The medal “For the Defense of the Soviet Transarctic” was approved by decree of the Presidium of the USSR in 1944. Maxim Starostin, the first secretary of the Murmansk Regional Committee of the All-Union Communist Party (Bolsheviks), came up with this idea. On May 8, 1944, he sent a memo to the Presidium of the Supreme Soviet, the Central Committee of the Communist Party and the State Defense Committee, in which he indicated as follows, “All the human and material resources of the Murmansk region have been mobilized in order to repel enemy attacks. The protection of Murmansk was placed above the interests of the 14th Army, Navy, as well as various Soviet, Party, and economic organizations.“
This medal became the highest military award for participants in the battles with the German army in the polar zone. The award covered the period from June 22, 1941 to November 1944, during which the Soviet Arctic was under content attacks.
The medal was awarded to all participants in the defense of the Arctic: soldiers of the Red Army and Navy, NKVD (People’s Commissariat for Internal Affairs) troops, as well as ordinary citizens. In total, over 350,000 people received it.

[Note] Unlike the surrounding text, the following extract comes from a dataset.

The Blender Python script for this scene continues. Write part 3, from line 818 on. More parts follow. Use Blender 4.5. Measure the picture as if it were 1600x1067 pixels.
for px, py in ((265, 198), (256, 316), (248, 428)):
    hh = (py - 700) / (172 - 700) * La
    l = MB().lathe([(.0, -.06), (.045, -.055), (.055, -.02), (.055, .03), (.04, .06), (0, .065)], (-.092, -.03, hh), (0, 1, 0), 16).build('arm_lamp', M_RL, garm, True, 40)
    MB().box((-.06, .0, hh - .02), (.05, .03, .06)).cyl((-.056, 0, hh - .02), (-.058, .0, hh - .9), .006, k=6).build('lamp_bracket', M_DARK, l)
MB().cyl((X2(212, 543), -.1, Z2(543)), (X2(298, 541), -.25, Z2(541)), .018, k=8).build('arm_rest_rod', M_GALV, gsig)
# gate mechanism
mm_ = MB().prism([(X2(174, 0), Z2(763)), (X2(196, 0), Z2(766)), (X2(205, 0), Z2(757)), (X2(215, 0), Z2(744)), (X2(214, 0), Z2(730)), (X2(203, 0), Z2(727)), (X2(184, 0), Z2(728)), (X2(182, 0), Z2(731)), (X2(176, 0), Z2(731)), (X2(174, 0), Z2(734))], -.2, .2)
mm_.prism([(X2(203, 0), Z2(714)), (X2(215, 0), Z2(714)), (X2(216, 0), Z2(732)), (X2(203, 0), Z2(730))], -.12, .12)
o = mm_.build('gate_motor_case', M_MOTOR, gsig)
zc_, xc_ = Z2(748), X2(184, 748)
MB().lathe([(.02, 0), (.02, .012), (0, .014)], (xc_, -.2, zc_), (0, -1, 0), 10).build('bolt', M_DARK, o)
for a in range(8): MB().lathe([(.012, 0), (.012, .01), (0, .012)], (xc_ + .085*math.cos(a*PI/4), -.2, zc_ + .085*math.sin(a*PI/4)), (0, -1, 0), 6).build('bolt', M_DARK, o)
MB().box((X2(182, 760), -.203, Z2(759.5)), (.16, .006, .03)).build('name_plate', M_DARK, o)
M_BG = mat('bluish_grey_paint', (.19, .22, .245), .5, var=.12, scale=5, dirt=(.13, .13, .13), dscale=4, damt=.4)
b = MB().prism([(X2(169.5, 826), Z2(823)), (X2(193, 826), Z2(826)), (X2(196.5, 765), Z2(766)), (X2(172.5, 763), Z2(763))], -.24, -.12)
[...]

The medal is round, with a diameter of 32 millimeters. It is decorated with images of a Soviet soldier and a tank, as well as the inscription “For the Defense of the Soviet Transarctic”. It has an eyelet at the top, by which the award is secured to a pentagonal mount covered by a green moiré ribbon. Many Murmansk residents who worked in the rear were presented with this medal.
The Battle for the Arctic took place in the Murmansk region, North Karelia and Petsamo, on the Barents, White and Kara Seas. The German command planned to capture the Kola Peninsula, where the base of the Northern Fleet of the USSR was located. Finland, which entered the war on the side of Germany, hoped to make the Kola Peninsula its territory.